La vision du monde n’est pas la même d’un pays à l’autre, et nous voilà réuni.e.s artificiellement, nos différences ne seront pas automatiquement abolies. Et nous avons des étudiant.e.s internationaux.ales localisé.e.s sur plusieurs continents qui nous suivent à partir d’endroits où bien souvent, la liberté d’expression, de culte, le droit à la dissidence ou simplement le droit de ne pas croire en Dieu sont inconcevables, voire punissables de mort dans certains pays. Et dans d’autres pays asiatiques, c’est exactement le contraire : pratiquer un culte religieux peut conduire à des représailles, et même à la prison.

C’est une disparité énorme, à laquelle nous sommes désormais confronté.e.s quotidiennement dans nos enseignements, ici, à l’U d’O. C’est aussi une responsabilité lourde à porter.
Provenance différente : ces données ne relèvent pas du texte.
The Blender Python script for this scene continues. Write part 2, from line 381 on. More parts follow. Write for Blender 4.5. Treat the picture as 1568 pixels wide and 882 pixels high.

Et tous les étudiant.e.s doivent en prendre conscience, même ceux qui vivent à Ottawa.

C’est, pour poursuivre dans le raisonnement sociologique, une des conséquences inattendues de la mondialisation. Qu’on le veuille ou non ; que cela nous plaise ou non. C’est pourquoi l’enseignement universitaire des sciences humaines des religions est pertinent et qu’il doit être revalorisé. C’est ce que je fais dans mes recherches et dans mes cours depuis très longtemps.